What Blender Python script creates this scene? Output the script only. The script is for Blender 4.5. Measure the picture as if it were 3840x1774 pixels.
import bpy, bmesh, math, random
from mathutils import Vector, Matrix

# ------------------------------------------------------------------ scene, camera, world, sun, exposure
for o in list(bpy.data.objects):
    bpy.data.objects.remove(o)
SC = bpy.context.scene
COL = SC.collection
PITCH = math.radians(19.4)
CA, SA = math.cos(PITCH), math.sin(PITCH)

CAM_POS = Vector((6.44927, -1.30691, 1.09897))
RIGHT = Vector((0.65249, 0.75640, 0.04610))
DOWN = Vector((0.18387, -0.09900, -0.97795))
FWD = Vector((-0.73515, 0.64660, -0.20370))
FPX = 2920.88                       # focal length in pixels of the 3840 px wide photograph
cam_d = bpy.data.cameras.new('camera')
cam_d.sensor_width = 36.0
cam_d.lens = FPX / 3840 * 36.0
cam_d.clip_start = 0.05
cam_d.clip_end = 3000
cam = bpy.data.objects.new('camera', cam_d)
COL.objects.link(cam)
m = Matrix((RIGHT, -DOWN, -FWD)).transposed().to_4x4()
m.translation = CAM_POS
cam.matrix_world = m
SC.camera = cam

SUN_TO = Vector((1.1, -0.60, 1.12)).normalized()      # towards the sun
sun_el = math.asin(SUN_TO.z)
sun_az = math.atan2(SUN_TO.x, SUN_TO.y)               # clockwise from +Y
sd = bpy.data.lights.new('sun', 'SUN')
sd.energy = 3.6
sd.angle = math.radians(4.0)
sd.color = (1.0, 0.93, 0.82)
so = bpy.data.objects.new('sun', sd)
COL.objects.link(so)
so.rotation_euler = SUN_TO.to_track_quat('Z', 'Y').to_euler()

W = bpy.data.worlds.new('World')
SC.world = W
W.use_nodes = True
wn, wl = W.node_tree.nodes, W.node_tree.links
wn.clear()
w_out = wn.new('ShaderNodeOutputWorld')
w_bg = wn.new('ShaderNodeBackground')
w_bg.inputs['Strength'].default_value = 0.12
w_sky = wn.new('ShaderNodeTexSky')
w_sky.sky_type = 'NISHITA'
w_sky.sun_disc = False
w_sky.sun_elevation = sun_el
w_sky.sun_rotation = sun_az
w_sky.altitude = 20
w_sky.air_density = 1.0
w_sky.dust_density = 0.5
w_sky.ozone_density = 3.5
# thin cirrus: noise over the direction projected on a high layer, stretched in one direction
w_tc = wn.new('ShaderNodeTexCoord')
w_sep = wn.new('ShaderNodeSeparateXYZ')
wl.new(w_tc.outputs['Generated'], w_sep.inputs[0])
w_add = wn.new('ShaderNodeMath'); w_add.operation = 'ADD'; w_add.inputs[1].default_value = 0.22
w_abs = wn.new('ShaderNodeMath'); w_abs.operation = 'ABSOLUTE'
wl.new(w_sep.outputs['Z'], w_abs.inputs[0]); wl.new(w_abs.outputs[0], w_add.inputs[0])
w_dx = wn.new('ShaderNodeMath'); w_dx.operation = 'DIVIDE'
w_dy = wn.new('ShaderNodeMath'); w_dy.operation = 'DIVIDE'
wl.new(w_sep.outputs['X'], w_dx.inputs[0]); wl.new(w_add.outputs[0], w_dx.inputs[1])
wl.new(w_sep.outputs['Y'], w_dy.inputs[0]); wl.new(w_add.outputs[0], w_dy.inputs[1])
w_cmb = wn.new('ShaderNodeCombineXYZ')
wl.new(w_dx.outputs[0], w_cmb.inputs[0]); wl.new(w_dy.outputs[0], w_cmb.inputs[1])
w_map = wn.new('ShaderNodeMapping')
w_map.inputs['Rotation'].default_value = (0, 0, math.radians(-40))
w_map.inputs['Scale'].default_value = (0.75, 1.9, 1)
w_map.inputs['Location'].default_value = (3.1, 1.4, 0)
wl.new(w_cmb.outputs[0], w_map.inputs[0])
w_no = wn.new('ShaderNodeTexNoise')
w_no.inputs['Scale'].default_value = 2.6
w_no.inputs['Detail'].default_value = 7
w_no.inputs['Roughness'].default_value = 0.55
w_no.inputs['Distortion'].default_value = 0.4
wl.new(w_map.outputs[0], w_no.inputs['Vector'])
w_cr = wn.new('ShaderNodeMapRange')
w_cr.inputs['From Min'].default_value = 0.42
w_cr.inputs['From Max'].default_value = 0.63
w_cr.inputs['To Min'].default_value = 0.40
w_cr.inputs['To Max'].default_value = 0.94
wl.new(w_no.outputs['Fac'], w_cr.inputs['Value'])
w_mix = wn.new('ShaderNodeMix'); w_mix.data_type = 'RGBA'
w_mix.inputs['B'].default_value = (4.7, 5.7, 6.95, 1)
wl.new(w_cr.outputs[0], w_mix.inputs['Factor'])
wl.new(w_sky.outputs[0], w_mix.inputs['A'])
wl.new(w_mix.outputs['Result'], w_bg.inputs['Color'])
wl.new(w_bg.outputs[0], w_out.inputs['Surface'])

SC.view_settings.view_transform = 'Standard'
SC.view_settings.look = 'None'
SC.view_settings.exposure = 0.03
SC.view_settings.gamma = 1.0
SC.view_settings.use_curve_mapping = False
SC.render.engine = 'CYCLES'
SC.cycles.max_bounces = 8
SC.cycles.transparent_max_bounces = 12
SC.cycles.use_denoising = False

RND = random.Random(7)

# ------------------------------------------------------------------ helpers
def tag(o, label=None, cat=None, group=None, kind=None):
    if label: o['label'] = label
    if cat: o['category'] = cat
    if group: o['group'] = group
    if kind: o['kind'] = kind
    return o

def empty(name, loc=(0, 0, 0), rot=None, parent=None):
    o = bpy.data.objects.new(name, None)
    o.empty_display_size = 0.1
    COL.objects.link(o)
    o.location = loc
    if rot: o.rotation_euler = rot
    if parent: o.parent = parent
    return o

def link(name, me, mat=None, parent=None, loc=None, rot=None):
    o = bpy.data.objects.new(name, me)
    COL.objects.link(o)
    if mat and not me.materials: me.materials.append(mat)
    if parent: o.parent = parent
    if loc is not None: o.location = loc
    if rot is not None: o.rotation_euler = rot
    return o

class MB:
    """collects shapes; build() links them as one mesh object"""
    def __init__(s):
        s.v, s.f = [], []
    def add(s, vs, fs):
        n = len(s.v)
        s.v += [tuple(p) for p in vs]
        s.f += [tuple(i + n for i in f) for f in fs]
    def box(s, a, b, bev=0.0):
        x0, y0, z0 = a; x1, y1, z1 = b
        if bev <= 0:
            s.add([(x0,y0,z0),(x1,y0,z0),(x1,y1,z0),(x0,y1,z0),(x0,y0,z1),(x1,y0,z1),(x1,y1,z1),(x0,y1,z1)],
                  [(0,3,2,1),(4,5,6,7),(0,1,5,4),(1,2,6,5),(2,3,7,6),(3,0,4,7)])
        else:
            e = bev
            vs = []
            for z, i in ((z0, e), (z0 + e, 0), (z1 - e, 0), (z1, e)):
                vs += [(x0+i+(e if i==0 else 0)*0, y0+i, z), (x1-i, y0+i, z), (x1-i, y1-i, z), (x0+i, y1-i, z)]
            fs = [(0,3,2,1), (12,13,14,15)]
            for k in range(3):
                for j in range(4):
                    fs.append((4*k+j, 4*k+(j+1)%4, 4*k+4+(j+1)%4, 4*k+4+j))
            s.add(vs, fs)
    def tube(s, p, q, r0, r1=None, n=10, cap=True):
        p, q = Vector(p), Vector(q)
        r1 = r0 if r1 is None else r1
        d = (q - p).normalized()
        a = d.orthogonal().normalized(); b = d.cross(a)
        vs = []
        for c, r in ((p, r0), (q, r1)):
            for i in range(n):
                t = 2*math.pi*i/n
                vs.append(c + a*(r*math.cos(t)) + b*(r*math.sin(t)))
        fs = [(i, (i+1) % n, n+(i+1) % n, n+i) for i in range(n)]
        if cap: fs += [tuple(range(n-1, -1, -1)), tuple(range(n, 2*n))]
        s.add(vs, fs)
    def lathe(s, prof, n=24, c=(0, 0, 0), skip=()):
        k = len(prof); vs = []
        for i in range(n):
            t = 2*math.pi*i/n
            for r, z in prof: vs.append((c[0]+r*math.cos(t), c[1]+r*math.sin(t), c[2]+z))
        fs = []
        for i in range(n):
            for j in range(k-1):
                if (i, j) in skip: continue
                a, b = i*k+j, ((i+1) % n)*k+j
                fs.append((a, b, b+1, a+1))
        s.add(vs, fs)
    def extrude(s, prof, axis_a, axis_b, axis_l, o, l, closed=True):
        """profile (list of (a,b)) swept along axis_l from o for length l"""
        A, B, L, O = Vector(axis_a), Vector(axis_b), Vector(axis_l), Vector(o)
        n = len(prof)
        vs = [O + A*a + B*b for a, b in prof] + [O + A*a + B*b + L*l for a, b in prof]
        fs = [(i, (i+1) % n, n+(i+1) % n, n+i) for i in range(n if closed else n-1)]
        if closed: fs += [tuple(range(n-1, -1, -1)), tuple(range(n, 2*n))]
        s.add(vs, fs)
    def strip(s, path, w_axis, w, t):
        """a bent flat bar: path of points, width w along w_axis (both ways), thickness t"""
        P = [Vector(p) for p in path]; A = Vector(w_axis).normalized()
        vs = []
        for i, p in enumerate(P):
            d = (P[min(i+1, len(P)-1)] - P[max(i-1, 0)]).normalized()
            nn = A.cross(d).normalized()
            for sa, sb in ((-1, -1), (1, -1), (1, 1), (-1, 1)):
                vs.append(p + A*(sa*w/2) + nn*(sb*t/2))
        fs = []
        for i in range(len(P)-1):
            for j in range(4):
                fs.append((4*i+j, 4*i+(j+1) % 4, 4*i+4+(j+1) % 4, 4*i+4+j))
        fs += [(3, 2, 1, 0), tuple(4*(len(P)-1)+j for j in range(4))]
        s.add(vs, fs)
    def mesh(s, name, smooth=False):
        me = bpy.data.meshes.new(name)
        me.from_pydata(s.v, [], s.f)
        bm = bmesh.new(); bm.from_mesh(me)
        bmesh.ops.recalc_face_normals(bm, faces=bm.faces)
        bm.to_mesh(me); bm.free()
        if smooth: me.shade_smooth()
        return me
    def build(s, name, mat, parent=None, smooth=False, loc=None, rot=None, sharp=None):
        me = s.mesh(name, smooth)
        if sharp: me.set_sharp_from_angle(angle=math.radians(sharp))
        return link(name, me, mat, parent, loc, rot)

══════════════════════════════

→ **DO THIS**: Reproduce only the lines from the top of the material through the one bearing "SC.camera = cam", each exactly as it stands.

→ **COMPLETE RESPONSE**:
What Blender Python script creates this scene? Output the script only. The script is for Blender 4.5. Measure the picture as if it were 3840x1774 pixels.
import bpy, bmesh, math, random
from mathutils import Vector, Matrix

# ------------------------------------------------------------------ scene, camera, world, sun, exposure
for o in list(bpy.data.objects):
    bpy.data.objects.remove(o)
SC = bpy.context.scene
COL = SC.collection
PITCH = math.radians(19.4)
CA, SA = math.cos(PITCH), math.sin(PITCH)

CAM_POS = Vector((6.44927, -1.30691, 1.09897))
RIGHT = Vector((0.65249, 0.75640, 0.04610))
DOWN = Vector((0.18387, -0.09900, -0.97795))
FWD = Vector((-0.73515, 0.64660, -0.20370))
FPX = 2920.88                       # focal length in pixels of the 3840 px wide photograph
cam_d = bpy.data.cameras.new('camera')
cam_d.sensor_width = 36.0
cam_d.lens = FPX / 3840 * 36.0
cam_d.clip_start = 0.05
cam_d.clip_end = 3000
cam = bpy.data.objects.new('camera', cam_d)
COL.objects.link(cam)
m = Matrix((RIGHT, -DOWN, -FWD)).transposed().to_4x4()
m.translation = CAM_POS
cam.matrix_world = m
SC.camera = cam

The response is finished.